Türkiye kendi güvenliğini kendi sağlamayı öğrendiği gibi kendi reform ve ekonomik büyüme paketlerini kendi iradesiyle yapabilecek bir ülke haline de gelmiştir.
İnsan Hakları Eylem Planı'nın açıklanmasından sonra tartışılması ve eleştirilmesi son derece doğaldır.
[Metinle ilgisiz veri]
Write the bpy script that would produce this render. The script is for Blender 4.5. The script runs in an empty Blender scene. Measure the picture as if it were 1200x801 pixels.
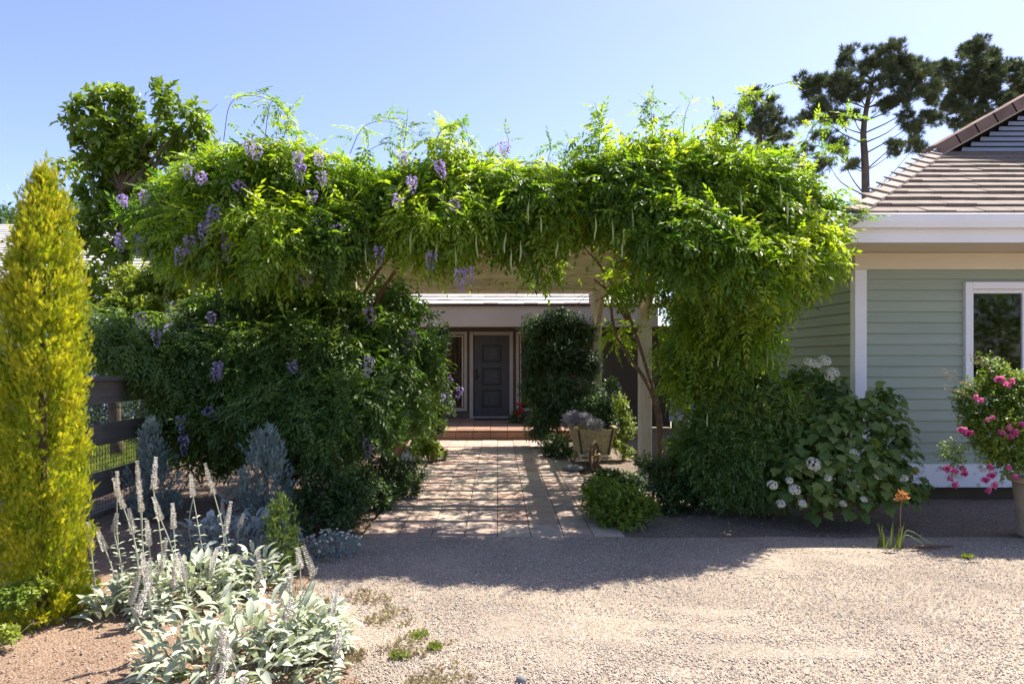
import bpy, math, random
import numpy as np
from mathutils import Vector, Matrix
rng = np.random.default_rng(11); random.seed(11)
C = bpy.context.scene.collection
sc = bpy.context.scene
R = math.radians
# ------------------------------------------------------------------ camera, sky, sun, exposure
EYE, F, VX, VY = 1.6, 800.0, 583.0, 421.0
cam = bpy.data.cameras.new('camera'); co = bpy.data.objects.new('camera', cam); C.objects.link(co)
co.location = (0, 0, EYE); co.rotation_euler = (R(90), 0, 0)
cam.lens = 24; cam.sensor_width = 36; cam.shift_x = 17/1200; cam.shift_y = 20.5/1200
cam.clip_end = 2000; cam.clip_start = 0.05
sc.camera = co
SUN = Vector((0.50, 0.40, 1.02)).normalized()
elev = math.asin(SUN.z); azi = math.atan2(SUN.x, SUN.y)
w = bpy.data.worlds.new('World'); sc.world = w; w.use_nodes = True
nt = w.node_tree; bg = nt.nodes['Background']
sky = nt.nodes.new('ShaderNodeTexSky'); sky.sky_type = 'NISHITA'; sky.sun_disc = False
sky.sun_elevation = elev; sky.sun_rotation = azi; sky.air_density = 0.78; sky.dust_density = 0.8; sky.ozone_density = 1.6
tint = nt.nodes.new('ShaderNodeMix'); tint.data_type = 'RGBA'; tint.blend_type = 'MULTIPLY'; tint.inputs['Factor'].default_value = 1; tint.inputs['B'].default_value = (.93, .84, .92, 1)   # camera white balance
nt.links.new(sky.outputs[0], tint.inputs['A']); nt.links.new(tint.outputs['Result'], bg.inputs[0]); bg.inputs[1].default_value = 0.112
sl = bpy.data.lights.new('sun', 'SUN'); so = bpy.data.objects.new('sun', sl); C.objects.link(so)
sl.energy = 4.05; sl.angle = R(0.53); sl.color = (1.0, 0.935, 0.80)
so.rotation_euler = SUN.to_track_quat('Z', 'Y').to_euler(); so.location = (8, 6, 16)
sc.view_settings.view_transform = 'Standard'; sc.view_settings.look = 'None'
sc.view_settings.exposure = 1.52; sc.view_settings.gamma = 1
sc.cycles.max_bounces = 8; sc.cycles.diffuse_bounces = 4; sc.cycles.transmission_bounces = 5; sc.cycles.transparent_max_bounces = 6

def at(px, py, d):
    return Vector(((px-VX)/F*d, d, EYE+(VY-py)/F*d))
# ------------------------------------------------------------------ materials
def lin(c):
    return tuple((x/255/12.92 if x/255 <= .04045 else ((x/255+.055)/1.055)**2.4) for x in c)
def nodes(name):
    m = bpy.data.materials.new(name); m.use_nodes = True
    t = m.node_tree; return m, t, t.nodes['Principled BSDF'], t.nodes['Material Output']
def mat(name, a, b=None, scale=6, rough=.7, spec=.3, bump=0, bscale=40, stretch=(1,1,1), metal=0, objrand=0.0, detail=6, dirt=None):
    m, t, p, o = nodes(name); N = t.nodes; L = t.links
    p.inputs['Roughness'].default_value = rough; p.inputs['Specular IOR Level'].default_value = spec; p.inputs['Metallic'].default_value = metal
    g = N.new('ShaderNodeNewGeometry'); mp = N.new('ShaderNodeMapping'); mp.inputs['Scale'].default_value = stretch
    L.new(g.outputs['Position'], mp.inputs[0])
    nz = N.new('ShaderNodeTexNoise'); nz.inputs['Scale'].default_value = scale; nz.inputs['Detail'].default_value = detail
    L.new(mp.outputs[0], nz.inputs['Vector'])
    b = b or tuple(x*.8 for x in a)
    cr = N.new('ShaderNodeValToRGB'); cr.color_ramp.elements[0].position = .32; cr.color_ramp.elements[1].position = .68
    cr.color_ramp.elements[0].color = (*a, 1); cr.color_ramp.elements[1].color = (*b, 1)
    L.new(nz.outputs['Fac'], cr.inputs[0]); last = cr.outputs[0]
    if objrand:
        oi = N.new('ShaderNodeObjectInfo'); mr = N.new('ShaderNodeMapRange'); mr.inputs[3].default_value = 1-objrand; mr.inputs[4].default_value = 1+objrand
        L.new(oi.outputs['Random'], mr.inputs[0]); mx = N.new('ShaderNodeVectorMath'); mx.operation = 'SCALE'
        L.new(last, mx.inputs[0]); L.new(mr.outputs[0], mx.inputs['Scale']); last = mx.outputs[0]
    if dirt:
        n2 = N.new('ShaderNodeTexNoise'); n2.inputs['Scale'].default_value = dirt[1]; n2.inputs['Detail'].default_value = 8; L.new(mp.outputs[0], n2.inputs['Vector'])
        c2 = N.new('ShaderNodeValToRGB'); c2.color_ramp.elements[0].position = .55; c2.color_ramp.elements[1].position = .72; L.new(n2.outputs['Fac'], c2.inputs[0])
        mm = N.new('ShaderNodeMix'); mm.data_type = 'RGBA'; L.new(c2.outputs[0], mm.inputs['Factor']); L.new(last, mm.inputs['A']); mm.inputs['B'].default_value = (*dirt[0], 1); last = mm.outputs['Result']
    L.new(last, p.inputs['Base Color'])
    if bump:
        n3 = N.new('ShaderNodeTexNoise'); n3.inputs['Scale'].default_value = bscale; n3.inputs['Detail'].default_value = 8; L.new(mp.outputs[0], n3.inputs['Vector'])
        bp = N.new('ShaderNodeBump'); bp.inputs['Strength'].default_value = bump; bp.inputs['Distance'].default_value = .02
        L.new(n3.outputs['Fac'], bp.inputs['Height']); L.new(bp.outputs[0], p.inputs['Normal'])
    return m
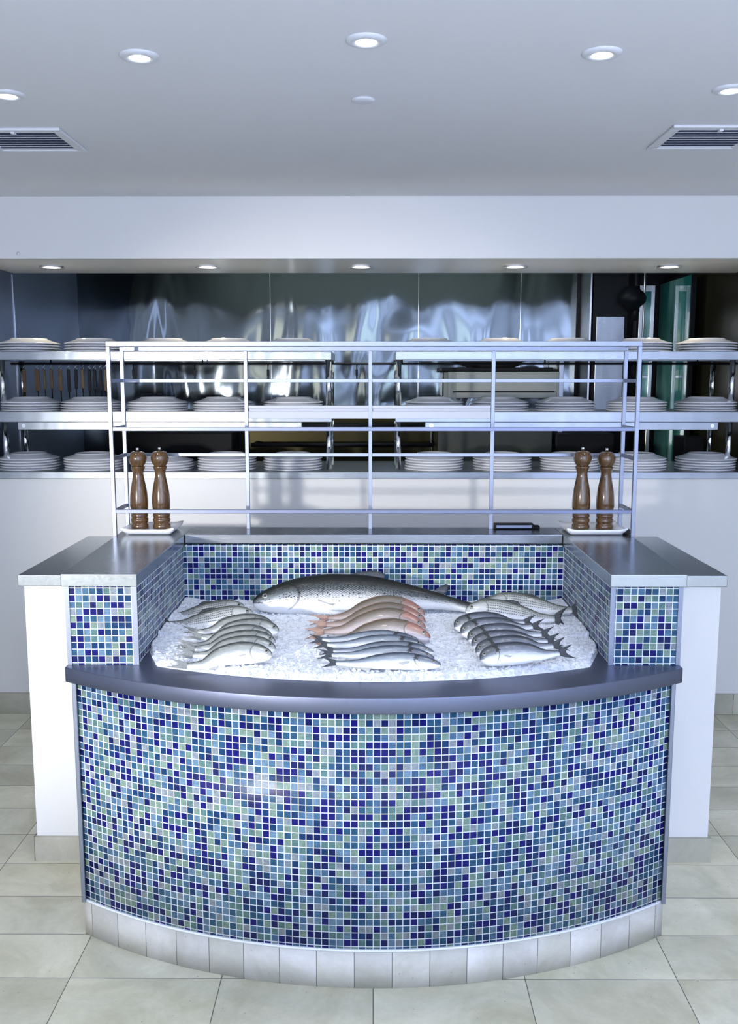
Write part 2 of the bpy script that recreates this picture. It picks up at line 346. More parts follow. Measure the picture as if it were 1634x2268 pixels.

Ancak içeriğine dair hiçbir değerlendirme yapmadan tıpkı yeni anayasa çağrısında olduğu gibi baştan mahkum edici yaklaşımların sağlıklı olduğunu söylemek mümkün değil.
Öngörülebilir, izlenebilir ve ölçülebilir nitelikteki somut hedefler ve faaliyetler içeren bu plan, sorumlu idari birimleri veya uygulayıcıları belirlemek suretiyle uygulamadan kaynaklanan sorunları çözme odaklı bir perspektif ortaya koymaktadır.
Hukuk kurallarının toplumsal hayata uygun hale getirilmesi için belli aralıklarla güncellenmesi gerekir.
1982 Anayasası'nın yürürlüğe girdiği tarihten itibaren yapılan tüm girişimler anayasayla sınırlandırılmaktan kurtulamadı. Oysa insan haklarını temel alan hukuk devleti kurmak öncelikle anayasanın görevidir.